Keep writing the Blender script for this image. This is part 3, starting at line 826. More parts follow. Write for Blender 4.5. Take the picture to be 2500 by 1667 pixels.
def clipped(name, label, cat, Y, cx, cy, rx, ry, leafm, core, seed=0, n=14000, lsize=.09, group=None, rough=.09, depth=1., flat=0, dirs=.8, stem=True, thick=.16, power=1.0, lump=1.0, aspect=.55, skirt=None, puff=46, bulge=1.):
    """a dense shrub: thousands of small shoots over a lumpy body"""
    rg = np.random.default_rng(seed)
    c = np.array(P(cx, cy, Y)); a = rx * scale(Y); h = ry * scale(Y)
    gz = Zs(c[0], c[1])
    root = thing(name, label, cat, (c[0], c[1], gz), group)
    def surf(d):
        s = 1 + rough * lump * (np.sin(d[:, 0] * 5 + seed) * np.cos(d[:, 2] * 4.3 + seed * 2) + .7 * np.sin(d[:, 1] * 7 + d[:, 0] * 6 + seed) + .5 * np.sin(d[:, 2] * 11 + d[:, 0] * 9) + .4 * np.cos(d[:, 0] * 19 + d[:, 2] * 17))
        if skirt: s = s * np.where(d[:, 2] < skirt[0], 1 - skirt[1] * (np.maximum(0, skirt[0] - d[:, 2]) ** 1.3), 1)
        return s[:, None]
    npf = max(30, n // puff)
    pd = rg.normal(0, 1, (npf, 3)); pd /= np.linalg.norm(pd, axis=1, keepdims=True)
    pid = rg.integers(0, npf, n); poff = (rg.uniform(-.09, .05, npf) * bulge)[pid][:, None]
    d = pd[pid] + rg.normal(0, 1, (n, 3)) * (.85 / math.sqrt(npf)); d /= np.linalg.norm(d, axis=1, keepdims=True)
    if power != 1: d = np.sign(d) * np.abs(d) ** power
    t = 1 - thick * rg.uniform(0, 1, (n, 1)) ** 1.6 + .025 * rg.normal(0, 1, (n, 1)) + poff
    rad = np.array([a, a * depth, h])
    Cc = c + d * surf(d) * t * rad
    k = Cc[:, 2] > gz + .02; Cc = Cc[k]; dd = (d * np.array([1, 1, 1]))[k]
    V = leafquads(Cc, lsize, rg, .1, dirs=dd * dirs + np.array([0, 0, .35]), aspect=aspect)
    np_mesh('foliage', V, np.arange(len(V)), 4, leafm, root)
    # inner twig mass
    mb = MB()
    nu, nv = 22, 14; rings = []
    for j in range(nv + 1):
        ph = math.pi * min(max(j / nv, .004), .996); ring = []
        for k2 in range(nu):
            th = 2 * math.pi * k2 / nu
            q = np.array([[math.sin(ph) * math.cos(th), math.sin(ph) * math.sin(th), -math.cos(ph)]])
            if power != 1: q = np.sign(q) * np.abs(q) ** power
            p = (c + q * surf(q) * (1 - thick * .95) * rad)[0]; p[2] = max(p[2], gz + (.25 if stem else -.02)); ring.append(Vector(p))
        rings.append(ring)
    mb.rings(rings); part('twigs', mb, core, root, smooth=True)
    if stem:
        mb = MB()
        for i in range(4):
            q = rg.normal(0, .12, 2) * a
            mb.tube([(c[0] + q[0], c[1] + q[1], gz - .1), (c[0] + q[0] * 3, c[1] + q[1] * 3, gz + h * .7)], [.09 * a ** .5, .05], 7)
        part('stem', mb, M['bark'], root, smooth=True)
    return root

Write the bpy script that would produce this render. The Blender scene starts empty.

Job: Write an exact transcription of every entry above.

Exercise solution:
Keep writing the Blender script for this image. This is part 3, starting at line 826. More parts follow. Write for Blender 4.5. Take the picture to be 2500 by 1667 pixels.
def clipped(name, label, cat, Y, cx, cy, rx, ry, leafm, core, seed=0, n=14000, lsize=.09, group=None, rough=.09, depth=1., flat=0, dirs=.8, stem=True, thick=.16, power=1.0, lump=1.0, aspect=.55, skirt=None, puff=46, bulge=1.):
    """a dense shrub: thousands of small shoots over a lumpy body"""
    rg = np.random.default_rng(seed)
    c = np.array(P(cx, cy, Y)); a = rx * scale(Y); h = ry * scale(Y)
    gz = Zs(c[0], c[1])
    root = thing(name, label, cat, (c[0], c[1], gz), group)
    def surf(d):
        s = 1 + rough * lump * (np.sin(d[:, 0] * 5 + seed) * np.cos(d[:, 2] * 4.3 + seed * 2) + .7 * np.sin(d[:, 1] * 7 + d[:, 0] * 6 + seed) + .5 * np.sin(d[:, 2] * 11 + d[:, 0] * 9) + .4 * np.cos(d[:, 0] * 19 + d[:, 2] * 17))
        if skirt: s = s * np.where(d[:, 2] < skirt[0], 1 - skirt[1] * (np.maximum(0, skirt[0] - d[:, 2]) ** 1.3), 1)
        return s[:, None]
    npf = max(30, n // puff)
    pd = rg.normal(0, 1, (npf, 3)); pd /= np.linalg.norm(pd, axis=1, keepdims=True)
    pid = rg.integers(0, npf, n); poff = (rg.uniform(-.09, .05, npf) * bulge)[pid][:, None]
    d = pd[pid] + rg.normal(0, 1, (n, 3)) * (.85 / math.sqrt(npf)); d /= np.linalg.norm(d, axis=1, keepdims=True)
    if power != 1: d = np.sign(d) * np.abs(d) ** power
    t = 1 - thick * rg.uniform(0, 1, (n, 1)) ** 1.6 + .025 * rg.normal(0, 1, (n, 1)) + poff
    rad = np.array([a, a * depth, h])
    Cc = c + d * surf(d) * t * rad
    k = Cc[:, 2] > gz + .02; Cc = Cc[k]; dd = (d * np.array([1, 1, 1]))[k]
    V = leafquads(Cc, lsize, rg, .1, dirs=dd * dirs + np.array([0, 0, .35]), aspect=aspect)
    np_mesh('foliage', V, np.arange(len(V)), 4, leafm, root)
    # inner twig mass
    mb = MB()
    nu, nv = 22, 14; rings = []
    for j in range(nv + 1):
        ph = math.pi * min(max(j / nv, .004), .996); ring = []
        for k2 in range(nu):
            th = 2 * math.pi * k2 / nu
            q = np.array([[math.sin(ph) * math.cos(th), math.sin(ph) * math.sin(th), -math.cos(ph)]])
            if power != 1: q = np.sign(q) * np.abs(q) ** power
            p = (c + q * surf(q) * (1 - thick * .95) * rad)[0]; p[2] = max(p[2], gz + (.25 if stem else -.02)); ring.append(Vector(p))
        rings.append(ring)
    mb.rings(rings); part('twigs', mb, core, root, smooth=True)
    if stem:
        mb = MB()
        for i in range(4):
            q = rg.normal(0, .12, 2) * a
            mb.tube([(c[0] + q[0], c[1] + q[1], gz - .1), (c[0] + q[0] * 3, c[1] + q[1] * 3, gz + h * .7)], [.09 * a ** .5, .05], 7)
        part('stem', mb, M['bark'], root, smooth=True)
    return root

Write the bpy script that would produce this render. The Blender scene starts empty.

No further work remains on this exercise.